>> BEGIN Provided material
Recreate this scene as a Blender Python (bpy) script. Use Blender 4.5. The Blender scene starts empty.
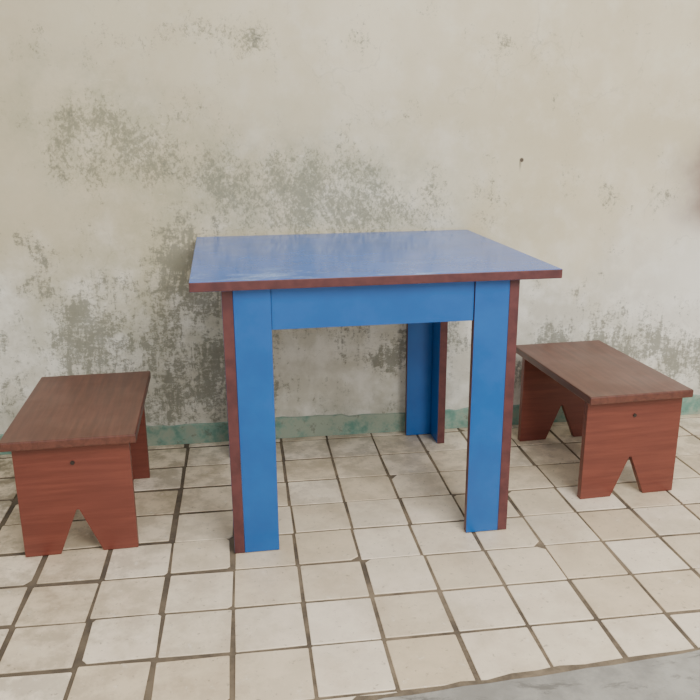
import bpy, bmesh, math, random
from mathutils import Matrix, Vector
random.seed(7)
S=bpy.context.scene
def link(o,parent=None):
    S.collection.objects.link(o)
    if parent: o.parent=parent
    return o
# ---------------- node helpers
class NT:
    def __init__(s,name):
        s.m=bpy.data.materials.new(name);s.m.use_nodes=True;s.t=s.m.node_tree;s.t.nodes.clear()
        s.out=s.n('ShaderNodeOutputMaterial');s.b=s.n('ShaderNodeBsdfPrincipled')
        s.t.links.new(s.b.outputs[0],s.out.inputs[0])
    def n(s,k,**kw):
        x=s.t.nodes.new(k)
        for a,b in kw.items(): setattr(x,a,b)
        return x
    def set(s,sock,v):
        if isinstance(v,bpy.types.NodeSocket): s.t.links.new(v,sock)
        else:
            if hasattr(sock.default_value,'__len__') and not isinstance(v,(int,float)) and len(v)==3 and len(sock.default_value)==4: v=(*v,1)
            sock.default_value=v
    def math(s,op,a,b=0.0,c=None,clamp=False):
        x=s.n('ShaderNodeMath',operation=op,use_clamp=clamp);s.set(x.inputs[0],a);s.set(x.inputs[1],b)
        if c is not None: s.set(x.inputs[2],c)
        return x.outputs[0]
    def mix(s,f,a,b,mode='MIX'):
        x=s.n('ShaderNodeMix',data_type='RGBA',blend_type=mode)
        s.set(x.inputs[0],f);s.set(x.inputs[6],a);s.set(x.inputs[7],b);return x.outputs[2]
    def pos(s,obj=False):
        if obj: return s.n('ShaderNodeTexCoord').outputs['Object']
        return s.n('ShaderNodeNewGeometry').outputs['Position']
    def mapping(s,v,scale=(1,1,1),loc=(0,0,0),rot=(0,0,0)):
        x=s.n('ShaderNodeMapping');s.set(x.inputs[0],v);x.inputs['Location'].default_value=loc
        x.inputs['Rotation'].default_value=rot;x.inputs['Scale'].default_value=scale;return x.outputs[0]
    def noise(s,v,scale,detail=4,rough=.55,dist=0):
        x=s.n('ShaderNodeTexNoise');s.set(x.inputs['Vector'],v);x.inputs['Scale'].default_value=scale
        x.inputs['Detail'].default_value=detail;x.inputs['Roughness'].default_value=rough;x.inputs['Distortion'].default_value=dist
        return x.outputs[0]
    def rng(s,v,a,b,c=0.,d=1.):
        x=s.n('ShaderNodeMapRange',interpolation_type='SMOOTHSTEP');s.set(x.inputs[0],v)
        for i,k in enumerate((a,b,c,d)): x.inputs[i+1].default_value=k
        return x.outputs[0]
    def sep(s,v):
        x=s.n('ShaderNodeSeparateXYZ');s.set(x.inputs[0],v);return x.outputs
    def bump(s,h,strength=.2,dist=.01):
        x=s.n('ShaderNodeBump');x.inputs['Strength'].default_value=strength;x.inputs['Distance'].default_value=dist
        s.set(x.inputs['Height'],h);s.t.links.new(x.outputs[0],s.b.inputs['Normal'])
def srgb(r,g,b):
    f=lambda c:(c/255/12.92 if c/255<=.04045 else ((c/255+.055)/1.055)**2.4)
    return (f(r),f(g),f(b))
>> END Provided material
Return all lines containing the word "scene".

Answer below ->
Recreate this scene as a Blender Python (bpy) script. Use Blender 4.5. The Blender scene starts empty.
S=bpy.context.scene